Viscosity coefficients can be defined in two ways:

* Dynamic viscosity, also absolute viscosity, the more usual one (typical units Pa·s, Poise, P);
* Kinematic viscosity is the dynamic viscosity divided by the density (typical units cm2/s, Stokes, St).

Viscosity is a tensorial quantity that can be decomposed in different ways into two independent components. The most usual decomposition yields the following viscosity coefficients:

* Shear viscosity, the most important one, often referred to as simply viscosity, describing the reaction to applied shear stress; simply put, it is the ratio between the pressure exerted on the surface of a fluid, in the lateral or horizontal direction, to the change in velocity of the fluid as you move down in the fluid (this is what is referred to as a velocity gradient).
* Volume viscosity (also called bulk viscosity or second viscosity) becomes important only for such effects where fluid compressibility is essential. Examples would include shock waves and sound propagation.
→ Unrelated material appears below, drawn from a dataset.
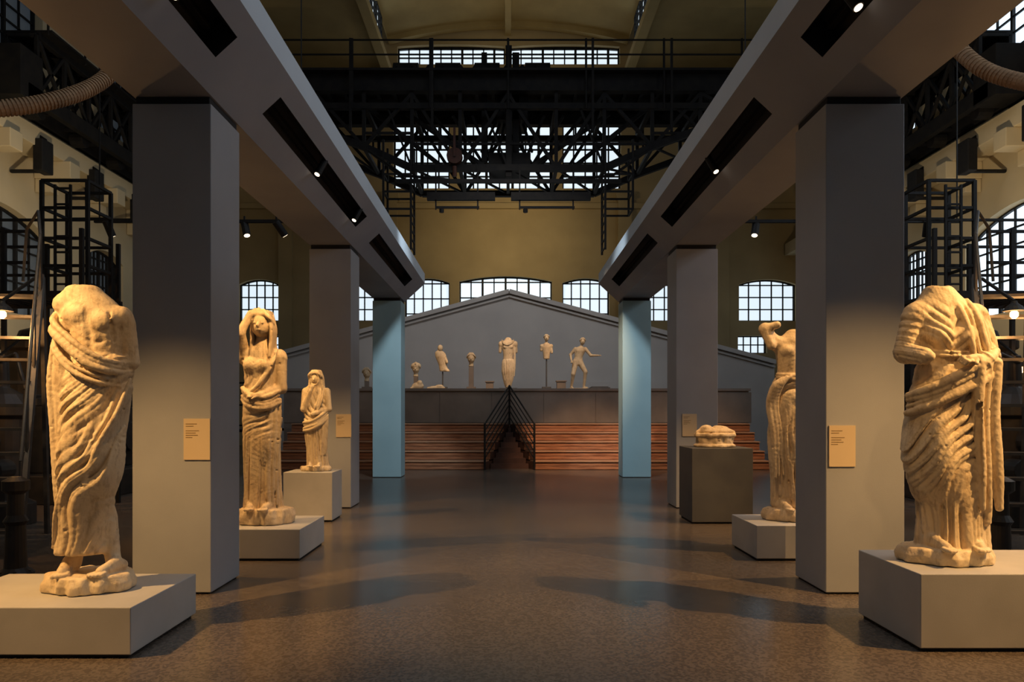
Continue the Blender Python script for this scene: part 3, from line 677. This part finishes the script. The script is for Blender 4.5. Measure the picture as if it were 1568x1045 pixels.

It appears in the Stokes’ law (sound attenuation) that describes propagation of sound in Newtonian liquid.

Alternatively,

* Extensional viscosity, a linear combination of shear and bulk viscosity, describes the reaction to elongation, widely used for characterizing polymers. For example, at room temperature, water has a dynamic shear viscosity of about 1.0×10−3 Pa·s and motor oil of about 250×10−3 Pa·s.